Suçun İşlendiği Zaman

  1. Hareket ile netice arasına zaman gire­bilen suçlarda hareketin yapıldığı zamanı ka­bul ediyoruz. Zira failin hukuka karşı çıktığı ve hukukun korkutucu etkisini gösterebileceği an davranışın gerçekleştirildiği andır. O hâlde suç bu anda işlenmiş sayılmalı ve fail davranışı ger­çekleştirdiği sırada yürürlükte bulunan kanuna göre beklediğinden daha ağır sonuçlara tabi tutulmamalıdır. Fiil tamamlandıktan sonra ne­ticenin meydana geldiği zaman noktasında failin bir iradesi mevcut olmayıp, bu tamamen arızi ne­denlere bağlıdır. Ayrıca icra edildiğinde suç sayıl­mayan bir hareketin sonradan suç sayılması du­rumunda kanunilik ilkesinin güvence fonksiyonu da tehlikeye atılmış olur.
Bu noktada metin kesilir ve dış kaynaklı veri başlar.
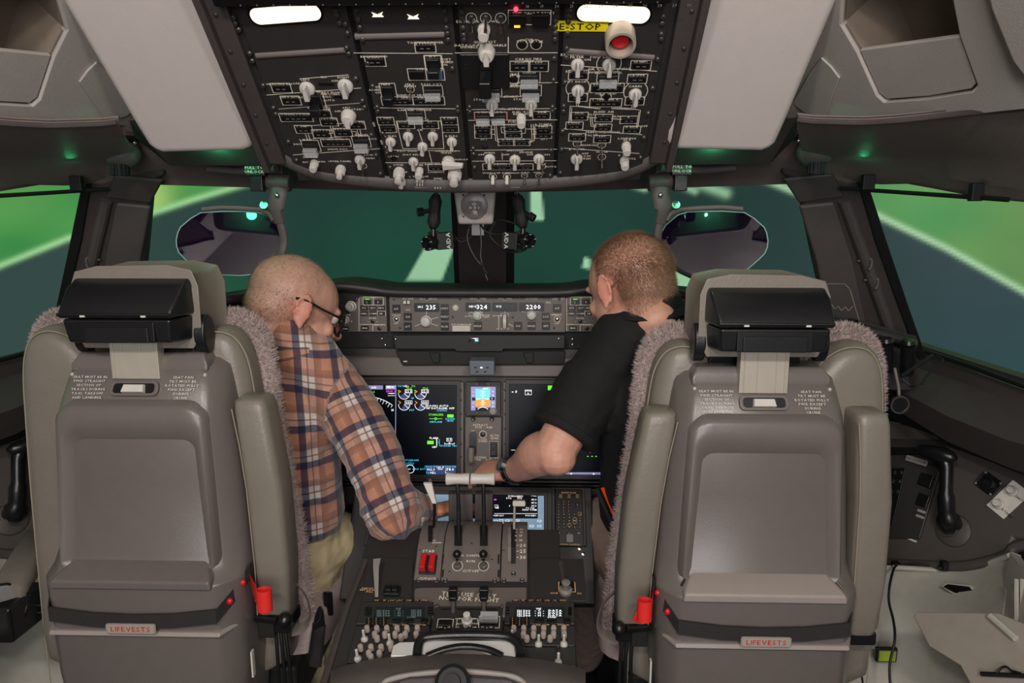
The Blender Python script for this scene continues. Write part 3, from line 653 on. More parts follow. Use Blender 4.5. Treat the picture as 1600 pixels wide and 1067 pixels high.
rh = MB(OH.M)
for x in (150, 325):
    for k in range(4): u, v = f(x, 628+k*11); rh.line((u-.002, v-.001), (u+.002, v+.001), .0012, .0009)
build(rh, 'red_hatching', 'red_paint', t, smooth=0)
build(leg, 'legends', 'legend', t, smooth=0)
fast([(40,60),(48,100),(55,150),(60,190),(68,215),(75,345),(80,370),(112,590),(112,615),(140,820),(143,850),(148,925)], t, lambda x, y: (max(f(x,y)[0], .0165), f(x,y)[1]))
fast([(603,50),(600,110),(600,145),(600,180),(600,212),(600,320),(600,440),(598,590),(598,610),(593,735),(595,830),(592,970)], t, lambda x, y: (min(f(x,y)[0], .157), f(x,y)[1]))
u, v = f(205, 808); m = MB(OH.M); m.arc((u, v), .005, 180, 360, .002, 10, .002); build(m, 'clip', 'button_black', t)
# ================= column 4
t = column(.170, .326, 'rightmost overhead switch column, with lit lamp, yellow stop label and air conditioning controls'); f = O2; leg = MB(OH.M)
for x, y in ((720,358),(895,358),(722,502),(1040,522),(715,880)): knob(*f(x,y), 1.05, t, 'k')
for x, y in ((895,352),(722,488),(1043,508)): leg.arc(f(x,y), .0195, -40, 220, .0012, 24)
knob(*f(990,808), 1.0, t, 'c'); knob(*f(980,890), 1.0, t, 'c')
for x, y, w_, h in ((1072,362,78,26),(725,415,76,26),(1052,437,76,26),(885,488,144,28),(722,540,76,24),(1038,560,76,24),(877,570,140,24),(730,645,70,24),(866,655,70,22),(1005,665,70,22),(703,697,70,22),(862,708,70,22),(1022,720,70,22),(718,762,70,24),(857,772,70,24)):
    button(*f(x,y), w_*S, h*S*1.25, t, leg=leg)
guarded(*f(888,430), 88*S, 42*S, t, leg)
u, v = f(880,537); build(MB(OH.M @ Matrix.Translation((u, v, 0))).lathe([(0,0),(.006,0),(.005,.003),(0,.003)], 16), 'round_button', 'button_black', t); leg.arc((u, v), .0085, 0, 360, .0009, 20)
for x, y in ((718,798),(855,805),(855,872)): toggle(*f(x,y), t, 1.1, leg)
L(leg,f,628,360,1160,395); L(leg,f,645,822,1062,852); L(leg,f,645,715,1078,748)
L(leg,f,715,560,715,590); L(leg,f,725,560,725,588,835,598,835,588); L(leg,f,680,590,715,590,835,604,845,602,845,588); L(leg,f,680,588,672,680); L(leg,f,688,600,684,680); L(leg,f,908,588,910,602,1030,608,1030,580); L(leg,f,918,588,920,596,1022,602,1022,580); L(leg,f,1035,605,1070,612,1055,705); L(leg,f,1062,620,1048,705); L(leg,f,1040,580,1040,604)
L(leg,f,768,648,832,655); L(leg,f,905,658,968,663); L(leg,f,790,652,795,700,828,706); L(leg,f,800,652,805,694,828,698)
for x, y, s in ((718,302,'EXTERNAL AIR'),(718,316,'FILTER'),(775,330,'ON'),(900,315,'FWD CARGO A/C'),(1072,343,'HUMID'),(895,382,'AIR CONDITIONING'),(690,395,'EQUIP'),(765,400,'COOLING'),(895,402,'EQUIP COOL'),(1050,417,'GASPER'),(715,452,'FLT DECK'),(885,460,'L PACK R'),(885,468,'RECIRC FANS'),(1040,478,'CABIN'),(878,518,'AIR COND'),(878,527,'RESET'),(877,552,'L TRIM AIR R'),(868,620,'BLEED AIR'),(730,628,'ISLN'),(800,635,'ISLN'),(935,645,'ISLN'),(865,640,'C'),(1005,650,'R'),(700,680,'L ENG'),(862,692,'APU'),(1022,703,'R ENG'),(1090,700,'OFF'),(860,733,'PRESSURIZATION'),(718,748,'FWD'),(795,750,'VALVE'),(857,758,'AFT'),(785,805,'MANUAL'),(718,785,'OPEN'),(855,795,'OPEN'),(718,828,'R WIPER'),(995,768,'LANDING'),(995,778,'ALT'),(762,852,'OFF'),(768,866,'LOW'),(768,880,'HIGH'),(855,842,'CLOSE'),(980,862,'R SIDE'),(1022,880,'FULL')): tx(leg,f,x,y,s,.0055)
build(leg, 'legends', 'legend', t, smooth=0)
fast([(640,50),(640,85),(643,115),(640,180),(637,265),(632,315),(632,453),(628,585),(630,612),(625,725),(625,825),(622,955)], t, lambda x, y: (max(f(x,y)[0], .176), f(x,y)[1]))
fast([(1195,90),(1190,125),(1185,185),(1185,210),(1165,325),(1140,485),(1115,625),(1100,760),(1080,870)], t, lambda x, y: (min(f(x,y)[0], .320), f(x,y)[1]))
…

  2. Kesintisiz suçlarda (hem hareketin hem neticenin devam ettiği, hürriyeti tahdit suçu gibi, suçlar) kesinti gerçekleştiğinde, yani hukuka ay­kırı durum sona erdiğinde, işlenmiştir. Buna göre bir kişiyi kaçırarak bir yere hapseden kişi, bu kişi­nin salıverildiği ya da güvenlik güçlerince kurta­rıldığı tarihte suçu işlemiş sayılacaktır. Örneğin; 1 Mart 2018’de mağdur kaçırılmış ve o tarihteki kanun 2 yıl hapis cezasını öngörüyorsa ve 15 Mart 2018’de yeni bir kanun çıkarak hapis ceza­sı 5 yıla çıkarılmışsa, 30 Mart 2018’de yakalanan fail hakkında 15 Mart 2018’de yürürlüğe giren 5 yıl hapis cezasını öngören kanun uygulanacak­tır. Çünkü suçun işlendiği tarihte yürürlükte olan kanun budur.
  3. Zincirleme suçlarda zincirin son halka­sını oluşturan suçun işlendiği zamanda işlendiği kabul edilir.
  4. Teşebbüs aşamasında kalan suçlarda en son icra hareketinin yapıldığı anda işlenmiş sayılır.
  5. Saf ihmali ve ihmal suretiyle icra suçla­rında harekette bulunulması gerekip de bulunul­madığı anda işlenmiş kabul edilir.